De acordo com as investigações da Polícia Civil, o veículo Cobalt prata original, que pertencia a uma mulher em Nova Iguaçu, estava clonado desde 2016. Há indícios de pelo menos dois clones circulando pelo Rio na noite do crime. Nunca ficou claro, durante as investigações, quem fez o trabalho de clonagem, feito em 2015. Um suspeito da região da Curicica chegou a ser preso, mas não confessou. Outro clonador suspeito, conhecido como Toddynho, da região de Santa Cruz, morreu e seu corpo não apareceu. O Cobalt clonado utilizado por Lessa e Elcio já tinha realizado atividades de monitoramento anteriormente em locais próximos aos lugares por onde Marielle passou em quatro dias de fevereiro. Imagens mostram o carro passando pela Tijuca pouco depois das 18h do dia 18 de março. No entanto, um segundo clone passou pela Avenida Brasil, na altura do km 50,7, em Santa Cruz, no sentido Centro, às 18h10. A General Motors disse que o Cobalt era de modelo entre 2012 e 2015: 3.937 Cobalt prata destes modelos foram emplacados no país no período, 443 deles no Rio de Janeiro. Dezenas de veículos foram verificados pela polícia, mas os investigadores nunca encontraram o carro utilizado no crime.


9. O braço do assassino era mesmo de que cor?

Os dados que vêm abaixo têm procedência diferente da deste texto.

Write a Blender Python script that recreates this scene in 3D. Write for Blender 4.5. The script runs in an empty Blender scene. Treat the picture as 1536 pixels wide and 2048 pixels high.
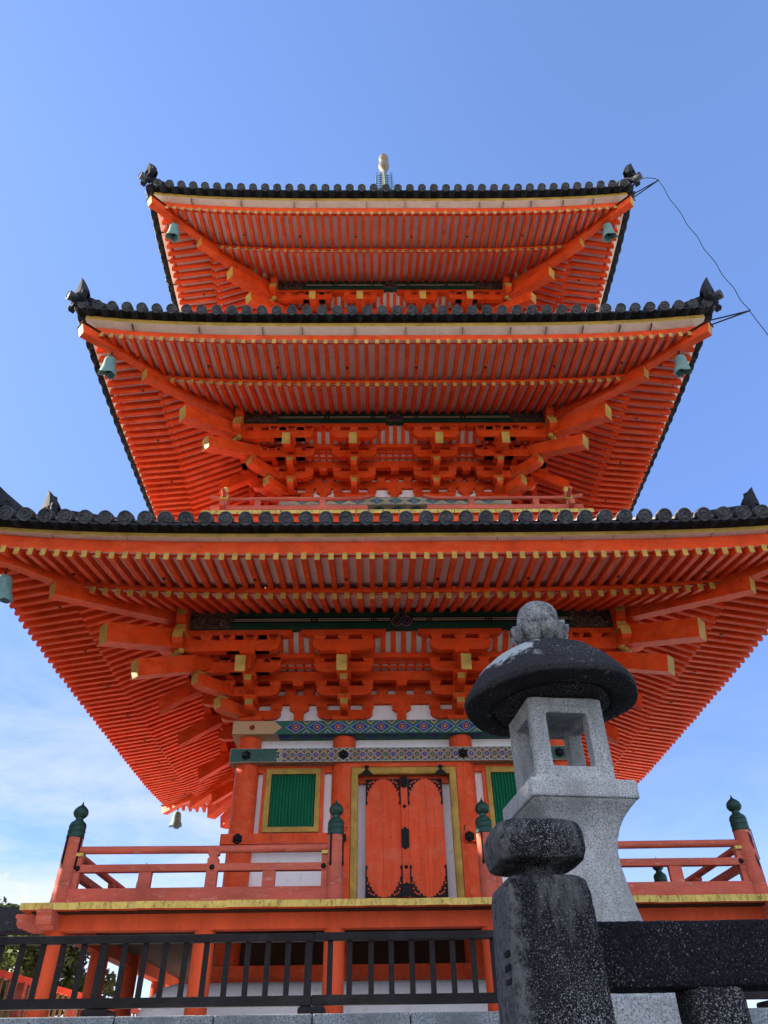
import bpy, bmesh, math, random
from math import sin, cos, pi, radians, sqrt, atan2, hypot
from mathutils import Matrix, Vector
random.seed(7)
SC = bpy.context.scene
COL = SC.collection

# ------------------------------------------------------------------ camera
cam_d = bpy.data.cameras.new("camera")
cam = bpy.data.objects.new("camera", cam_d)
COL.objects.link(cam)
SC.camera = cam
cam_d.sensor_fit = 'HORIZONTAL'
cam_d.sensor_width = 36.0
cam_d.lens = 36.0 * 1454.41 / 1536.0
cam_d.clip_start = 0.05
cam_d.clip_end = 3000
yaw, pitch, roll = 0.0164354, 0.6689292, -0.0154690
fwd = Vector((sin(yaw)*cos(pitch), cos(yaw)*cos(pitch), sin(pitch)))
rgt = Vector((cos(yaw), -sin(yaw), 0))
upv = rgt.cross(fwd)
r2 = cos(roll)*rgt + sin(roll)*upv
u2 = -sin(roll)*rgt + cos(roll)*upv
cam.matrix_world = Matrix(((r2.x, u2.x, -fwd.x, -0.471316), (r2.y, u2.y, -fwd.y, -15.375336),
                           (r2.z, u2.z, -fwd.z, -0.908932), (0, 0, 0, 1)))

# ------------------------------------------------------------------ light
SUN_EL, SUN_BACK = radians(25), radians(9)      # low sun, left of the tower and slightly behind it
sd = Vector((-cos(SUN_EL)*cos(SUN_BACK), cos(SUN_EL)*sin(SUN_BACK), sin(SUN_EL)))
w = bpy.data.worlds.new("World")
SC.world = w
w.use_nodes = True
nt = w.node_tree
for n in list(nt.nodes):
    nt.nodes.remove(n)
def wn(t, **k):
    n = nt.nodes.new(t)
    for a, b in k.items():
        setattr(n, a, b)
    return n
wo = wn('ShaderNodeOutputWorld'); bg = wn('ShaderNodeBackground')
sky = wn('ShaderNodeTexSky', sky_type='NISHITA')
sky.sun_disc = False
sky.sun_elevation = SUN_EL
sky.sun_rotation = atan2(sd.x, sd.y)
sky.air_density = 1.0; sky.dust_density = 0.3; sky.ozone_density = 2.0
bg.inputs['Strength'].default_value = 0.080
tc = wn('ShaderNodeTexCoord')
mp = wn('ShaderNodeMapping'); mp.inputs['Scale'].default_value = (2.2, 2.2, 7.0)
nz = wn('ShaderNodeTexNoise'); nz.inputs['Scale'].default_value = 2.1; nz.inputs['Detail'].default_value = 9; nz.inputs['Roughness'].default_value = .62
nz.inputs['Distortion'].default_value = .35
rp = wn('ShaderNodeValToRGB'); rp.color_ramp.elements[0].position = .33; rp.color_ramp.elements[1].position = .74
sx = wn('ShaderNodeSeparateXYZ')
mr = wn('ShaderNodeMapRange'); mr.inputs['From Min'].default_value = .50; mr.inputs['From Max'].default_value = .20
mr2 = wn('ShaderNodeMapRange'); mr2.inputs['From Min'].default_value = .25; mr2.inputs['From Max'].default_value = -.30
mr2.inputs['To Min'].default_value = .22
m1 = wn('ShaderNodeMath', operation='MULTIPLY'); m2 = wn('ShaderNodeMath', operation='MULTIPLY')
mx = wn('ShaderNodeMixRGB'); mx.inputs['Color2'].default_value = (3.0, 3.05, 3.2, 1)
L = nt.links.new
L(tc.outputs['Generated'], mp.inputs['Vector']); L(mp.outputs['Vector'], nz.inputs['Vector'])
L(nz.outputs['Fac'], rp.inputs['Fac']); L(tc.outputs['Generated'], sx.inputs[0])
L(sx.outputs['Z'], mr.inputs['Value']); L(sx.outputs['X'], mr2.inputs['Value'])
L(mr.outputs['Result'], m1.inputs[0]); L(mr2.outputs['Result'], m1.inputs[1])
L(rp.outputs['Color'], m2.inputs[0]); L(m1.outputs[0], m2.inputs[1])
# fill-light cloud added in the unseen sky behind the viewer, a clearer blue overhead
mr3 = wn('ShaderNodeMapRange'); mr3.inputs['From Min'].default_value = .05; mr3.inputs['From Max'].default_value = -.55
L(sx.outputs['Y'], mr3.inputs['Value'])
rp2 = wn('ShaderNodeValToRGB'); rp2.color_ramp.elements[0].position = .36; rp2.color_ramp.elements[1].position = .58
L(nz.outputs['Fac'], rp2.inputs['Fac'])
mr6 = wn('ShaderNodeMapRange'); mr6.inputs['From Min'].default_value = .10; mr6.inputs['From Max'].default_value = .30
L(sx.outputs['Z'], mr6.inputs['Value'])
m8 = wn('ShaderNodeMath', operation='MULTIPLY'); L(mr3.outputs['Result'], m8.inputs[0]); L(mr6.outputs['Result'], m8.inputs[1])
m3 = wn('ShaderNodeMath', operation='MULTIPLY'); L(m8.outputs[0], m3.inputs[0]); L(rp2.outputs['Color'], m3.inputs[1])
# one bank of bright cumulus low on the left
vd = wn('ShaderNodeVectorMath', operation='DOT_PRODUCT'); vd.inputs[1].default_value = (-.415, .897, .150)
vn = wn('ShaderNodeVectorMath', operation='NORMALIZE'); L(tc.outputs['Generated'], vn.inputs[0]); L(vn.outputs['Vector'], vd.inputs[0])
mr4 = wn('ShaderNodeMapRange', interpolation_type='SMOOTHSTEP'); mr4.inputs['From Min'].default_value = .9972; mr4.inputs['From Max'].default_value = 1.0
L(vd.outputs['Value'], mr4.inputs['Value'])
nz2 = wn('ShaderNodeTexNoise'); nz2.inputs['Scale'].default_value = 20; nz2.inputs['Detail'].default_value = 8; nz2.inputs['Roughness'].default_value = .6
L(tc.outputs['Generated'], nz2.inputs['Vector'])
m5 = wn('ShaderNodeMath', operation='MULTIPLY_ADD'); m5.inputs[1].default_value = 3.2; m5.inputs[2].default_value = -1.55
L(nz2.outputs['Fac'], m5.inputs[0])
m6 = wn('ShaderNodeMath', operation='ADD'); L(m5.outputs[0], m6.inputs[0]); L(mr4.outputs['Result'], m6.inputs[1])
mr5 = wn('ShaderNodeMapRange', interpolation_type='SMOOTHSTEP'); mr5.inputs['From Min'].default_value = .30; mr5.inputs['From Max'].default_value = 1.0; mr5.inputs['To Max'].default_value = .92
L(m6.outputs[0], mr5.inputs['Value'])
mr7 = wn('ShaderNodeMapRange'); mr7.inputs['From Min'].default_value = .9968; mr7.inputs['From Max'].default_value = .9980
L(vd.outputs['Value'], mr7.inputs['Value'])
m9 = wn('ShaderNodeMath', operation='MULTIPLY'); L(mr5.outputs['Result'], m9.inputs[0]); L(mr7.outputs['Result'], m9.inputs[1])
m7 = wn('ShaderNodeMath', operation='MAXIMUM'); L(m2.outputs[0], m7.inputs[0]); L(m9.outputs[0], m7.inputs[1])
m4 = wn('ShaderNodeMath', operation='MAXIMUM'); L(m7.outputs[0], m4.inputs[0]); L(m3.outputs[0], m4.inputs[1])
tint = wn('ShaderNodeMixRGB', blend_type='MULTIPLY'); tint.inputs['Fac'].default_value = 1; tint.inputs['Color2'].default_value = (.97, 1.02, 1.24, 1)
L(sky.outputs['Color'], tint.inputs['Color1'])
rt = wn('ShaderNodeValToRGB'); e = rt.color_ramp.elements           # deeper air towards the horizon
e[0].position, e[0].color = .02, (.56, .56, .60, 1); e[1].position, e[1].color = .85, (1, 1, 1, 1)
q = e.new(.30); q.color = (.52, .56, .68, 1)
q = e.new(.55); q.color = (.80, .80, .88, 1)
L(sx.outputs['Z'], rt.inputs['Fac'])
tint2 = wn('ShaderNodeMixRGB', blend_type='MULTIPLY'); tint2.inputs['Fac'].default_value = 1
rx = wn('ShaderNodeValToRGB'); ex = rx.color_ramp.elements           # the sunward side held back a little
ex[0].position, ex[0].color = .25, (.84, .82, .86, 1); ex[1].position, ex[1].color = .5, (1, 1, 1, 1)
ma = wn('ShaderNodeMath', operation='MULTIPLY_ADD'); ma.inputs[1].default_value = .5; ma.inputs[2].default_value = .5
L(sx.outputs['X'], ma.inputs[0]); L(ma.outputs[0], rx.inputs['Fac'])
tint3 = wn('ShaderNodeMixRGB', blend_type='MULTIPLY'); tint3.inputs['Fac'].default_value = 1
L(tint.outputs['Color'], tint3.inputs['Color1']); L(rx.outputs['Color'], tint3.inputs['Color2'])
L(tint3.outputs['Color'], tint2.inputs['Color1']); L(rt.outputs['Color'], tint2.inputs['Color2'])
mxc = wn('ShaderNodeMixRGB'); mxc.inputs['Color1'].default_value = (3.0, 3.05, 3.2, 1); mxc.inputs['Color2'].default_value = (6.0, 6.0, 6.1, 1)
L(mr3.outputs['Result'], mxc.inputs['Fac']); L(mxc.outputs['Color'], mx.inputs['Color2'])
L(m4.outputs[0], mx.inputs['Fac']); L(tint2.outputs['Color'], mx.inputs['Color1'])
L(mx.outputs['Color'], bg.inputs['Color']); L(bg.outputs['Background'], wo.inputs['Surface'])
ld = bpy.data.lights.new("sun", 'SUN')
ld.energy = 5.0; ld.angle = radians(.53); ld.color = (1.0, .87, .69)
sun = bpy.data.objects.new("sun", ld); COL.objects.link(sun)
sun.rotation_euler = (-sd).to_track_quat('-Z', 'Y').to_euler()
vs = SC.view_settings
vs.view_transform = 'Standard'; vs.look = 'None'; vs.exposure = 2.13; vs.gamma = 1.0; vs.use_curve_mapping = False
SC.cycles.max_bounces = 8; SC.cycles.diffuse_bounces = 5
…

Em depoimento, um morador de rua disse ter visto um braço de um negro, forte, no banco de trás do carro, fazendo os disparos contra o veículo de Marielle. Na busca e apreensão feita na casa de Lessa, os investigadores apreenderam um manguito – espécie de meia que cobre parte do braço – preto. Para eles, Lessa, que é branco, usou o item para esconder suas tatuagens e mudar a cor de seu braço para confundir eventuais testemunhas. No processo, no entanto, a defesa contesta a versão do manguito. E anexou uma nota fiscal da loja Decathlon, que mostra que o item só foi adquirido por Lessa dois meses após o crime.


10. Quem vendeu a munição usada no crime?

A investigação jamais concluiu como o lote de munição UZZ-18, de lote vendido para a Polícia Federal, foi parar nas mãos dos assassinos de Marielle e Anderson.